Distell to market products despite legal tussle with Kwal

A customer buys wines from a supermarket in Nairobi. Distell has said it will continue to market its products in Kenya despite an ongoing court battle and opposition from business partner Kenya Wine Agencies Ltd (Kwal) Photo/FILE

What you need to know:

  • The State-owned alcoholic drinks maker moved to court in August to stop Kwal from terminating a 14-year exclusive distribution contract.
  • Kwal last week said it would seek contempt charges against Distell after it started to market some of their products.
  • Distell is the owner of flagship brands like Amarula and Viceroy—which it rebranded and began to market under its name despite Kwal’s claims that the move was against court orders.
  • Wednesday, Distell said it would continue to market some of the products on the strength of an earlier agreement.

South Africa’s Distell has said it will continue to market its products in Kenya despite an ongoing court battle and opposition from business partner Kenya Wine Agencies Ltd (Kwal).

The State-owned alcoholic drinks maker moved to court in August to stop Kwal from terminating a 14-year exclusive distribution contract.
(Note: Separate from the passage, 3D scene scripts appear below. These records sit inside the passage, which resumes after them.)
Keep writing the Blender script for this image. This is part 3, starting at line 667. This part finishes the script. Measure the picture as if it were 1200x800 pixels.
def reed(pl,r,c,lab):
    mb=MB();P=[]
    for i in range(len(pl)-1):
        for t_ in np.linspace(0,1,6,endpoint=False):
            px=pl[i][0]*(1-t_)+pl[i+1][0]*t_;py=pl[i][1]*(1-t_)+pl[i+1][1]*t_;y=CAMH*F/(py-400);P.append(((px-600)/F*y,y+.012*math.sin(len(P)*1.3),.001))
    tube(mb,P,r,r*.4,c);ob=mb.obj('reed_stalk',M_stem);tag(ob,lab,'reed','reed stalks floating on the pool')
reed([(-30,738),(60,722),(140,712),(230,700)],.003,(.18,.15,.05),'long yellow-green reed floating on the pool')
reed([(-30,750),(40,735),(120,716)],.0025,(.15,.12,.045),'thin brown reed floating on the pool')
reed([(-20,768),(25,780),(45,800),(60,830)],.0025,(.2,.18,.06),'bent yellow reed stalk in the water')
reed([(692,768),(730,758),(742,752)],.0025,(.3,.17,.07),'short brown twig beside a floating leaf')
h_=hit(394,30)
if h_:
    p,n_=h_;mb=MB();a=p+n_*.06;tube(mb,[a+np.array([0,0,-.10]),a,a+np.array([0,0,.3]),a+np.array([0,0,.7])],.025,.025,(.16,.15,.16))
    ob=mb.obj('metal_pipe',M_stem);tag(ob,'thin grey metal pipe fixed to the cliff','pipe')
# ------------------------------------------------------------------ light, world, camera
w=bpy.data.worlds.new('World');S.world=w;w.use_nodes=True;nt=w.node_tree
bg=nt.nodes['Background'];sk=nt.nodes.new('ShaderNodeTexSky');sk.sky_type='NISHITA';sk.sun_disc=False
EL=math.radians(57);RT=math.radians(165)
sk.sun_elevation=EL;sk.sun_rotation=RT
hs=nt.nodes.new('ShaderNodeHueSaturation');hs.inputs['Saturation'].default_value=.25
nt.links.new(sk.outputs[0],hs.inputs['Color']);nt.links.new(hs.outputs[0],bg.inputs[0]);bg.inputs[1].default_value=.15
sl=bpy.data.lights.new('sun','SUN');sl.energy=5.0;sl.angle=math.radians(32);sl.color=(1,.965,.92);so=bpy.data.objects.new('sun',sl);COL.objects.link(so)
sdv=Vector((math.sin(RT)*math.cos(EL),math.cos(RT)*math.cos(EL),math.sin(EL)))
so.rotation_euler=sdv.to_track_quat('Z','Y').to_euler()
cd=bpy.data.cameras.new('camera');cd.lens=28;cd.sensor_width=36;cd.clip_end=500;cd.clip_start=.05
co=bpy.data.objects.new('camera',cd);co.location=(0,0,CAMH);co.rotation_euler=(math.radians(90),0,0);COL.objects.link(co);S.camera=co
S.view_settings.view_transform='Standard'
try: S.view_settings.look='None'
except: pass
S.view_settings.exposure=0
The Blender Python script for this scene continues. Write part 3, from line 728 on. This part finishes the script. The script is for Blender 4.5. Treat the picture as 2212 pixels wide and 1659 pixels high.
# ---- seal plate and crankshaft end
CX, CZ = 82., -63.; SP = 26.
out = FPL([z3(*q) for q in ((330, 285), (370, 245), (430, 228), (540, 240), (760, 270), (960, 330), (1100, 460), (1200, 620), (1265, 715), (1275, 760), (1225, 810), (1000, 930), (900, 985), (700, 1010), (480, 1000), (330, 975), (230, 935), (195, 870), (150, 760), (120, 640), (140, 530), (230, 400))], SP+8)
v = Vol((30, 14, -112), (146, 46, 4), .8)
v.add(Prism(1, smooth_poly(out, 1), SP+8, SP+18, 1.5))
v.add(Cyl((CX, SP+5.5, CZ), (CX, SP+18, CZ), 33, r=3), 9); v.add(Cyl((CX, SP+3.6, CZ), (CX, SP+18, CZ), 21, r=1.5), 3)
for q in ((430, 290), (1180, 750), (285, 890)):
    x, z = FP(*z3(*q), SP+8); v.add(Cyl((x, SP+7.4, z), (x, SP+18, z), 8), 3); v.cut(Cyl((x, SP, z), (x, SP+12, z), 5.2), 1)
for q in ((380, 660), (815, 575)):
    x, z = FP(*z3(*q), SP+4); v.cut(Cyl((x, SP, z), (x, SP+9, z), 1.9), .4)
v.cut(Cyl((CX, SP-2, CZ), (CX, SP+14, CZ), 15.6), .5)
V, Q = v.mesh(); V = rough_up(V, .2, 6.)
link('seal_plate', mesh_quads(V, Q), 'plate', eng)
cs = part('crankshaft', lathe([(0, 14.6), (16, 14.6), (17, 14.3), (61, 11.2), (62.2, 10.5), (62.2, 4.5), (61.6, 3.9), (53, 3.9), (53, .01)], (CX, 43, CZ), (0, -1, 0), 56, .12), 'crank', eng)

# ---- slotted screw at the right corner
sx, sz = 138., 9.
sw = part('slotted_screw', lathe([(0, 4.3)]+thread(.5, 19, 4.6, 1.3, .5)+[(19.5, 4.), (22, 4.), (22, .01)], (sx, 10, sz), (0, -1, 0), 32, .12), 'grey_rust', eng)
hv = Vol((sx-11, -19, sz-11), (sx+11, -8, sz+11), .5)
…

Kwal last week said it would seek contempt charges against Distell after it started to market some of their products.

Distell is the owner of flagship brands like Amarula and Viceroy—which it rebranded and began to market under its name despite Kwal’s claims that the move was against court orders.

Wednesday, Distell said it would continue to market some of the products on the strength of an earlier agreement.

“The upgrade of the Viceroy pack, the use of the Distell logo and certain marketing functions by Distell Winemasters are done in accordance with the agreement with Kwal and have been in existence and implemented before the current dispute,” said Distell’s communication manager Heidi Bartis in an email response to the Business Daily.

“Distell has not begun its own distribution of Viceroy. All distribution is done by Kwal, pending the final settlement of the dispute.”

Distell wants to sever links with the Kenyan firm on grounds that continued delay of a privatisation process is frustrating its strategic plans.

The government, with a 73.57 per cent stake in Kwal, had promised the South African company ownership in the firm but this has been delayed.

Kwal is the sole marketer of up to 80 of Distell’s brands in Kenya, accounting for 60 per cent of its profit.

Investment bankers say that the exit of the South African firm would render Kwal a near shell, making it almost impossible to find a buyer when the government is looking to reduce its 72.6 per cent stake.

“This is an outright contempt of court, we now intend to move to court to have Distell halt production of Viceroy,” an executive of Kwal said when Distell started marketing the rebranded Viceroy

“I can assure you that we will move to court before October 2, we are now seeking direction from our lawyers. The new packaging in distinct bottles and labelling indicates that Distell is either importing or manufacturing Viceroy, which is against court orders which granted a stay on the status quo.

Kwal obtained an injunction restraining Distell from terminating the contract until the dispute between them is heard and determined.

The matter is due for hearing on October 2.